Mientras los planos más abiertos retratan la belleza otoñal de los paisajes de Nueva Inglaterra, que contrastan con la amenaza que se cierne sobre la protagonista, los primeros planos y planos detalle que elige el director tienen un impacto directo en la creación de suspenso, sobre todo por lo que queda afuera. También, se ocupan de subrayar las emociones que invaden a Jessica y su lectura sobre lo que le sucede a los otros personajes.

La casa, elemento central en la película, está filmada y decorada en su más siniestro esplendor. No parece el ambiente ideal para llevar a una persona que se está recuperando porque escuchaba voces y veía cosas que no estaban ahí.

El diseño de sonido es clave en esa construcción de lo ominoso. Además de las voces, que llaman a Jessica, que la mantienen alterada y alerta, hay una cantidad de sonidos que persisten en el fondo y que ponen al espectador en ese mismo estado. En una escena, en la que los protagonistas cruzan en ferry hacia donde está su nuevo hogar, un alarido escalofriante no tiene una fuente evidente, ni ninguna explicación, sino que funciona como un augurio sonoro del horror que los espera del otro lado.

Orville Stoeber compuso melodías para piano y guitarra que son sombrías, pero con Hancock decidieron que necesitaban algo distinto para cuando el terror aumenta y se hace ¿real? Entonces decidieron recurrir a Walter Sear, para agregar música con sintetizador, convirtiendo al film en uno de los primeros de terror en usarlo para su banda de sonido, lo cual luego sería muy común.

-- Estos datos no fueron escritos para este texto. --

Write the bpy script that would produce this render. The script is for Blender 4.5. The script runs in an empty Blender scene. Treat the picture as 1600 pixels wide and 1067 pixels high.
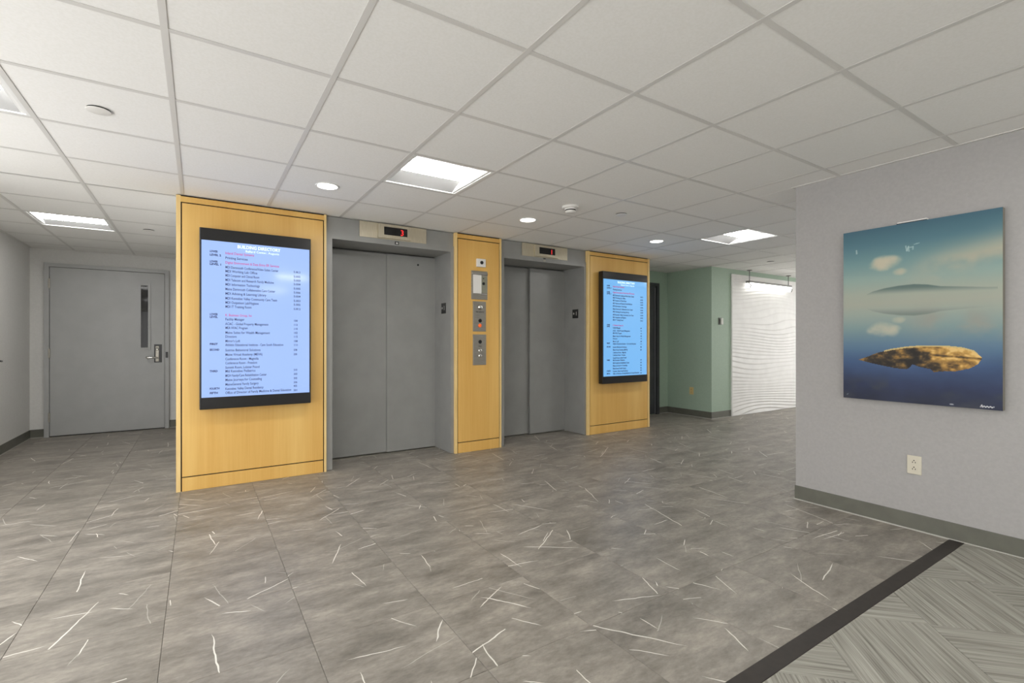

Asustemos a Jessica hasta morir me hizo pensar en una película sobre la que escribí hace poco por acá, Messiah of Evil (1974), de Willard Huyck y Gloria Katz. Ambas tienen puntos en común en sus tramas, su construcción de un clima de terror y comparten un espíritu de la época, con la paranoia como un sentimiento propio de ese momento histórico.

Sobre todo, las dos tienen algo imperfecto que las hace aún más interesante que muchas películas que podrían considerarse más redondas. O más exitosas. Asustemos a Jessica hasta morir, que se filmó en veintiséis días y tuvo un presupuesto de doscientos cincuenta mil dólares, no fue un gran éxito de taquilla o de crítica (se estrenó en cine y tuvo una edición en VHS). Como sucedió con Messiah of Evil, que tuvo una distribución mucho más accidentada, fue recuperada en este siglo como película de culto y recién desde hace poco se habla sobre ella como un título destacado del cine de terror de los setenta. Stephen King y Rod Serling, el creador de The Twilight Zone, se cuentan entre los fanáticos que hicieron pública su admiración por la película de Hancock.

Un signo de la época y otro punto en común entre ambas películas es el final desesperanzador. Los directores de los años setenta no temían cerrar las historias con pesimismo y menos aun los que se dedicaban al terror.

“Creo que Jessica es un personaje que está fascinado y acosado por el espectro de la muerte; del deterioro; de la oscuridad; del abismo. Es fácil para el público ver a alguien como ella y que su primera reacción sea de lástima o tristeza, tal vez, hasta enojo o intolerancia. Pero creo que eventualmente hay una revelación de que todos nos sentimos como Jessica alguna que otra vez. En nuestras vidas todos hemos experimentado momentos de soledad, aislamiento, angustia, terror; un sentimiento de que ya no estamos en control de nuestras propias vidas y destinos. Todos somos vulnerables en cierto punto. Jessica podría ser nosotros y nosotros podríamos ser ella, y esa es una de las cosas que le da a la película su poder”, dijo Hancock, en el libro ya citado.

Las reflexiones del director sobre su película son serias, porque la película también lo es. En una nota que leí, emparentaban al film con el “terror elevado”, aunque la autora renegaba de esa categorización. Estoy de acuerdo con ella, en ambas cosas. Hay un tema, un tono y una estética que ponen al film de Hancock en esa categoría de películas en las que el terror está tratado como un drama, más que como un espectáculo efectista de sangre y violencia (no es que haya nada de malo en eso). *

Fue uno de los pocos jump-scares (sustos) de la película, cuando Emily aparece por primera vez en la oscuridad de la casa, lo que convenció a Richard Zanuck de contratar a Hancock para dirigir Tiburón II (Jaws II, 1978). Pero esa es una historia, que te advierto que no terminó bien, para otro día.

Tal vez el título Asustemos a Jessica hasta morir sea un poco engañoso en ese sentido. Cuando leí por primera vez que existía una película de terror de los setenta con ese título y corrí a verla, esperaba algo más lúdico. Creo que interpreté el título como una burla, la expresión de un juego macabro. Pero me encontré con que el “nosotros” tenía un tinte ambiguo en el film, que podía ser la expresión de una psiquis perturbada o un colectivo de seres con intenciones malignas. Y que el juego tenía dimensiones trágicas.

Algo interesante del título de una película es que puede ser perfecto, aun cuando te haya dado la impresión equivocada. A veces, hasta termina resultando mejor.